Agents Conference Success Story: Elizabeth Black

The 2012 WLT Agents Conference is now open for registration! Click here to learn more. And in the meantime, check out this conference success story!

By Elizabeth Black

On June 2, my agent called with the news every first-time author longs to hear.  Mollie had sold my novel, The Drowning House, to Nan A. Talese/Doubleday.  For excitement, the experience was right up there with the birth of my two daughters.  My life as a writer has had its twists and turns.  But the road to publication led straight from the 2009 Agents and Editors Conference.

I arrived in Austin knowing nothing about the process of selling a novel.  I’d never even queried an agent.  Fortunately, I’d signed up for the Friday pitch session.  Agent Scott Hoffman provided the information we all needed.  The question was, could I do it?  Could I describe The Drowning House in a way that would interest an agent in less than two minutes?

That night, I struggled to write my pitch.  Midnight found me in the shower trying to memorize what I’d written so I could deliver it naturally the next day during my 15-minute interview with Mollie Glick of Foundry Literary+ Media.  Scott had advised us to prepare the pitch in two parts, so that if an agent expressed interest, we could add to what we’d already said.  But when Mollie listened, then nodded and told me to go on, my mind went blank.  I had to pull out my notes and read.

Mollie asked me to email her my first 50 pages together with a note reminding her where we’d met.  During the conference, three other agents eventually asked to see pages.  Over the next few months, one never responded, another (graciously) declined to read further.  Two asked for the whole manuscript.  Shortly after that Mollie said she’d like to represent me.

Mollie is herself a former editor, and when she says she’s hands-on, she means it.  We spent almost two years making revisions to The Drowning House, beginning with some  larger changes (like eliminating a plot line to allow other key elements to emerge) and proceeding through two line edits.  I’m a single mother with a full-time job, and my older daughter was married last fall, so it was a busy time for me.  And of course, Mollie had many other projects in the works.  Still, she always responded to my emails, and I always knew where I stood with her.

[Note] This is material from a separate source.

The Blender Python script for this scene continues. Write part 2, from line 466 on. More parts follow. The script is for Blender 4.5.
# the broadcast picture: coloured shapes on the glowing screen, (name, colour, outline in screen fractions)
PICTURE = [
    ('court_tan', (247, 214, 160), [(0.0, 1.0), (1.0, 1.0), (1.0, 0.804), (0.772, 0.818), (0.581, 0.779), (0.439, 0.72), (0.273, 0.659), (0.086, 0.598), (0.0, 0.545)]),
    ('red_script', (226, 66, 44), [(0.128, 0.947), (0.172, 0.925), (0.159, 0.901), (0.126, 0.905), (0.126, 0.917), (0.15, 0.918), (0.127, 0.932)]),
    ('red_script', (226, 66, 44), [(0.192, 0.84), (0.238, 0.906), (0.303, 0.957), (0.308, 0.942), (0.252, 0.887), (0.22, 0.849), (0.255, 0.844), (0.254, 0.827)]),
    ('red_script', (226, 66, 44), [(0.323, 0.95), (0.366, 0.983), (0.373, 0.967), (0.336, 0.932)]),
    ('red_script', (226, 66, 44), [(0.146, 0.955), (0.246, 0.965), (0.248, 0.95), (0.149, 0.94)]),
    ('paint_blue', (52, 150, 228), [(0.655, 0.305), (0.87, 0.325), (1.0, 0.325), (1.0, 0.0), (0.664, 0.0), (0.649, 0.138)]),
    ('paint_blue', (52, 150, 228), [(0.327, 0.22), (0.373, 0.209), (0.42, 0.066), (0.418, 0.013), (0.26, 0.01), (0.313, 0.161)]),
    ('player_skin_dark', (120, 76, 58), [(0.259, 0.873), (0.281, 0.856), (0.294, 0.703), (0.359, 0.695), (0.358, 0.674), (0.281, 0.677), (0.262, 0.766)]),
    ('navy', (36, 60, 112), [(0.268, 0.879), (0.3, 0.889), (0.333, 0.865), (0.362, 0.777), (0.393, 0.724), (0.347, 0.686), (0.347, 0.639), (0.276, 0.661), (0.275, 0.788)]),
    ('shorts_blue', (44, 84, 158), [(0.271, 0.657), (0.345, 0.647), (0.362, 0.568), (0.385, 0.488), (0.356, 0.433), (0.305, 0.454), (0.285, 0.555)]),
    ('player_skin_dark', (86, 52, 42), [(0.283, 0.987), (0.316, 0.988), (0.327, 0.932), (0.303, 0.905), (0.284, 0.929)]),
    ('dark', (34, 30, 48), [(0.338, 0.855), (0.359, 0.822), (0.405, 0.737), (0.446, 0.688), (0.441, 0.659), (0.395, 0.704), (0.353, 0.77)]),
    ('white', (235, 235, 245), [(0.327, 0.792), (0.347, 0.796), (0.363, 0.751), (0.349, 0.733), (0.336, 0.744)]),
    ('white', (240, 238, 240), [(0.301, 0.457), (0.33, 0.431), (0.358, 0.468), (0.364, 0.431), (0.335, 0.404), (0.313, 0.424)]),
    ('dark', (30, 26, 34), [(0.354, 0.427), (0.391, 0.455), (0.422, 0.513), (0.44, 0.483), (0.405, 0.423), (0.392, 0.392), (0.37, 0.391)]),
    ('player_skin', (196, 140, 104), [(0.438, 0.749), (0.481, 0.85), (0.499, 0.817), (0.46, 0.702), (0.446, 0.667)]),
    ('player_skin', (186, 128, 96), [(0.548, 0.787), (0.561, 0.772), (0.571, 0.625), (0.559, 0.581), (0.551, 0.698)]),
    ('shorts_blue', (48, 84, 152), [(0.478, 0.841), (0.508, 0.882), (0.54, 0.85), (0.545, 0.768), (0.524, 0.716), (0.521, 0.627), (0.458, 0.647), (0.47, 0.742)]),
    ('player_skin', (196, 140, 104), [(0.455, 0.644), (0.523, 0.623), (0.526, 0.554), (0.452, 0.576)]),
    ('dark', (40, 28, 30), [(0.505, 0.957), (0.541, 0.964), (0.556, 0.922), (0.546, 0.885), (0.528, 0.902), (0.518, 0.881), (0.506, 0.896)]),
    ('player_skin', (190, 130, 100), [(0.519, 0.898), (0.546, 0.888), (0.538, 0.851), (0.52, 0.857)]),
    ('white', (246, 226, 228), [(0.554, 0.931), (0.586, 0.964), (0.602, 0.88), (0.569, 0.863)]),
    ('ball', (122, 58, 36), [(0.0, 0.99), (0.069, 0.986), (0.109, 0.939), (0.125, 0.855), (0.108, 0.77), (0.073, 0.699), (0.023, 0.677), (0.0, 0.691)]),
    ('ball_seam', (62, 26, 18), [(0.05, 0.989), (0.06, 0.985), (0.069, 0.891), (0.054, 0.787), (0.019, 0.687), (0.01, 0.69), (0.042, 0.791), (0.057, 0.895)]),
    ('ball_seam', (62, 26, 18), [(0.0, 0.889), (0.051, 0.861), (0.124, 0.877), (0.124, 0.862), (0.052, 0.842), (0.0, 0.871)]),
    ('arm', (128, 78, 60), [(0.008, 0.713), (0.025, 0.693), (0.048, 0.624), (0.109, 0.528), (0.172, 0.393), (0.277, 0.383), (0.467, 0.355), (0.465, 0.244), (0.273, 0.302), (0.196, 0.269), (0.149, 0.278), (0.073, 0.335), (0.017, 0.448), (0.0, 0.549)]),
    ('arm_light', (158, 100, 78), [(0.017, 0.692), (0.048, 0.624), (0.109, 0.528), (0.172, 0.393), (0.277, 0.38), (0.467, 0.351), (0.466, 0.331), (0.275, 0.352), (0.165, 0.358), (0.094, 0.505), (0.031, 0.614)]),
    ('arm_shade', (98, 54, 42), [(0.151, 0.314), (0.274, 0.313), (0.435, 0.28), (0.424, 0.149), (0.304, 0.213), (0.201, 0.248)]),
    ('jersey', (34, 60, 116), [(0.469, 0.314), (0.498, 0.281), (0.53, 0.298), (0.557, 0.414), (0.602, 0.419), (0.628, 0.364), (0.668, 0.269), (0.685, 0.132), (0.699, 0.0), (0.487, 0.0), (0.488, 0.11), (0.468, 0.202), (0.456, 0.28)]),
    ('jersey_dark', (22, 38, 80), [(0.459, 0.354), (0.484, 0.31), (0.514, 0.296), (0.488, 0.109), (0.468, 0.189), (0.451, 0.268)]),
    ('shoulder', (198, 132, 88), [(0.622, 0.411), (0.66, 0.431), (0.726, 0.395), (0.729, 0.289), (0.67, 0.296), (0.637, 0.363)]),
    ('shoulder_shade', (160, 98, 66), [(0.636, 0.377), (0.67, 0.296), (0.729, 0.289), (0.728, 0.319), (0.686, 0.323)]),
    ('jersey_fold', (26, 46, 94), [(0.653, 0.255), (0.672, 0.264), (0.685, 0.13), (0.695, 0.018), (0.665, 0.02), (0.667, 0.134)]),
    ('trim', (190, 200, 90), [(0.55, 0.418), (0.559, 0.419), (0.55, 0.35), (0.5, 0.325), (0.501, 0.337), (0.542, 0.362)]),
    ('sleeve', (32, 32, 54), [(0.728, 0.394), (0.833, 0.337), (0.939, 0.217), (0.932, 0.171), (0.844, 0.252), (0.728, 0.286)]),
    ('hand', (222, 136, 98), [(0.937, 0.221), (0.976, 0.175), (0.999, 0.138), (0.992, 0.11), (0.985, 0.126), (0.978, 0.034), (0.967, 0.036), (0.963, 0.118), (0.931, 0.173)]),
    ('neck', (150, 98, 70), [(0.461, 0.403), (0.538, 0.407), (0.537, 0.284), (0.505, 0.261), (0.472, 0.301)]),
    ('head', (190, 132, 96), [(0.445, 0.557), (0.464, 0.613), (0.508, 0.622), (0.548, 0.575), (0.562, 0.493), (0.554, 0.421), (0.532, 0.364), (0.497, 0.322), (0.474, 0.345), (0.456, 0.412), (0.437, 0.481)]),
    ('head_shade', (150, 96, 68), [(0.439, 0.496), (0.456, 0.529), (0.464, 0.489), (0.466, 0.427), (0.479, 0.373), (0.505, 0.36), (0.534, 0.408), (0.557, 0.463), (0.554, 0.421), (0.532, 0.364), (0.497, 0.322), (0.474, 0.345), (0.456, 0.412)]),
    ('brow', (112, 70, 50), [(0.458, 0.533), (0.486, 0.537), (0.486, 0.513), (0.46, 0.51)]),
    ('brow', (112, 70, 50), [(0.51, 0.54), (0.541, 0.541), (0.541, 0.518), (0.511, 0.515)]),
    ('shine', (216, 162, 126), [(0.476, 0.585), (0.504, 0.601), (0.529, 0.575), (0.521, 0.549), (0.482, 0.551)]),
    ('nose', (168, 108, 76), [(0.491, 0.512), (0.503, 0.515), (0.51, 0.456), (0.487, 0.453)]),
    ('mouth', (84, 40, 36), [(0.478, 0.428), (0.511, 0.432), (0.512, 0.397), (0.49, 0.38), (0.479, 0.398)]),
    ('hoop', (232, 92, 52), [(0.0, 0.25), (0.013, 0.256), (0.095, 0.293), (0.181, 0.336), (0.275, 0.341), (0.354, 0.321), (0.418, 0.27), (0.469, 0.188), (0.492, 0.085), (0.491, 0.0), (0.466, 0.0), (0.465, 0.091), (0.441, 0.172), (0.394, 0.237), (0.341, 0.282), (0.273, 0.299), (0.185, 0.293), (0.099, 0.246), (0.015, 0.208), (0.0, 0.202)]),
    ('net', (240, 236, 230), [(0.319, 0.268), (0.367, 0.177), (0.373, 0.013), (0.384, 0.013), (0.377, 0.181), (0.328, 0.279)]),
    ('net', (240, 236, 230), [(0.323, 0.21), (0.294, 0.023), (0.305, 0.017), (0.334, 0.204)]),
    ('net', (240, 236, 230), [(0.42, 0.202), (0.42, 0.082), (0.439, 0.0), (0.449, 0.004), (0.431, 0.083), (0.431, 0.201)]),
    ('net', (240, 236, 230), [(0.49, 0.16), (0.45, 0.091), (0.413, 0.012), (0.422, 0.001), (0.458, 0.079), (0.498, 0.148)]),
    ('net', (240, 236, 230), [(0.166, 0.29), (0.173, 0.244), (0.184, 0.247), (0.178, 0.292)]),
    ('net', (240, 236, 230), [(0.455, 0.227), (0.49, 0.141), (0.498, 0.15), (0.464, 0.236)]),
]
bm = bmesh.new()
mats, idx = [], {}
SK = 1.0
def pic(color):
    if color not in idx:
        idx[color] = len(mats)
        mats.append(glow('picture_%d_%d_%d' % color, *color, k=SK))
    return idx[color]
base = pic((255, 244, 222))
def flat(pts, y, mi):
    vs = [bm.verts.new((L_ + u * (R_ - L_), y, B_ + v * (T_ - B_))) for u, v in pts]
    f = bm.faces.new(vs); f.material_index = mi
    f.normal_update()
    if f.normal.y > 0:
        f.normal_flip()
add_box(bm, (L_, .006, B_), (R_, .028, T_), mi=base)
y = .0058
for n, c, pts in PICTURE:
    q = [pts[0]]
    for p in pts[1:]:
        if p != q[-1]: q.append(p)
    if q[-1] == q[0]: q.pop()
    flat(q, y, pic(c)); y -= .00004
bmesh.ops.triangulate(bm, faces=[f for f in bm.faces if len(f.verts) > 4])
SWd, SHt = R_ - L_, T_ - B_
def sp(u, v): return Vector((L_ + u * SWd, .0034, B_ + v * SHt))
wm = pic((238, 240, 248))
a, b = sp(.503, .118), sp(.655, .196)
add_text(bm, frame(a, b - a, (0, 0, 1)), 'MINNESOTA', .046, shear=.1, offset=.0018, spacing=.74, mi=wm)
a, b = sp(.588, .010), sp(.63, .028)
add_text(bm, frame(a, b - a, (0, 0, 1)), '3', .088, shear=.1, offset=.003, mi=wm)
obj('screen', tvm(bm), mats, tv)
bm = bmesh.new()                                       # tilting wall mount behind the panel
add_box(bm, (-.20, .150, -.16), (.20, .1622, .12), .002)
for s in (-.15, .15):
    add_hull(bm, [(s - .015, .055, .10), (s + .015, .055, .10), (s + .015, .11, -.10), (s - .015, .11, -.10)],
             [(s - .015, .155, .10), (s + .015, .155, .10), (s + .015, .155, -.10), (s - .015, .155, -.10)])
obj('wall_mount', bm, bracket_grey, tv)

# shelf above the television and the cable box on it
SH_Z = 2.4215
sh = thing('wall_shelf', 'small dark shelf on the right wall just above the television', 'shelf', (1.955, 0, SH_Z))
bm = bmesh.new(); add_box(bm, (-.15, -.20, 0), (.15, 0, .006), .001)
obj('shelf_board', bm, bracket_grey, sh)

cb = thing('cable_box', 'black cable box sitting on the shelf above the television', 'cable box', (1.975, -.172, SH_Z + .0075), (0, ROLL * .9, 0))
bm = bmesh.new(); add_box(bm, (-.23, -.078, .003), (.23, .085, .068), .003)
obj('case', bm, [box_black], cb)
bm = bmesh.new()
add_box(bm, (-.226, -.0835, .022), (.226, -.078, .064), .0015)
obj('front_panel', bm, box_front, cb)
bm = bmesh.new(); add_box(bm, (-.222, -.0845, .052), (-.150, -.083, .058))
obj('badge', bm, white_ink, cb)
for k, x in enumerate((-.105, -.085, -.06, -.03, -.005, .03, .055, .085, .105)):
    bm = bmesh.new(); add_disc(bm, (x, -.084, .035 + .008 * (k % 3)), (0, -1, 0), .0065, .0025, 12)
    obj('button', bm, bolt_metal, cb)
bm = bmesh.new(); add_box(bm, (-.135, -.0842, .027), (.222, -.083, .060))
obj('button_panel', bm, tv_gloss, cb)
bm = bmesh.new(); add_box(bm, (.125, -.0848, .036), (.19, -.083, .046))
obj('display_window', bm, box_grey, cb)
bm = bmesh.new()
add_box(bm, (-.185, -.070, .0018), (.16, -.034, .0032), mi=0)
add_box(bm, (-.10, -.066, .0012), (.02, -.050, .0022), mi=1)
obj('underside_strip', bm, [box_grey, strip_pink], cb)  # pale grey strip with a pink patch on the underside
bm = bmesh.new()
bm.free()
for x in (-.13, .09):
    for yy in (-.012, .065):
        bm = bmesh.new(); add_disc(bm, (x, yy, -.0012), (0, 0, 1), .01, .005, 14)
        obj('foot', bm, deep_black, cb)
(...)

This spring, she told me she thought we were ready to go.  The bidding happened very quickly.  Several editors expressed interest, but when Nan made her offer, we agreed that she was our ideal editor for the book.  Here’s what appeared in Publishers Weekly:

Debut

Elizabeth Black’s THE DROWNING HOUSE, the story of a young woman born and reared on the island of Galveston, Texas who returns to the island for the first time after a personal tragedy and discovers the true story behind the charismatic family who owns the grand mansion across the street from where she was raised, and the legend of Stella Canaday, a young girl said to have drowned during the Great Hurricane, hung by her long hair from the chandelier in the drawing room, to Nan Talese and Ronit Feldman at Nan A. Talese, in a pre-empt, by Mollie Glick at Foundry Literary + Media (NA).

I hadn’t thought any further ahead than that moment.  But of course, it was only another beginning.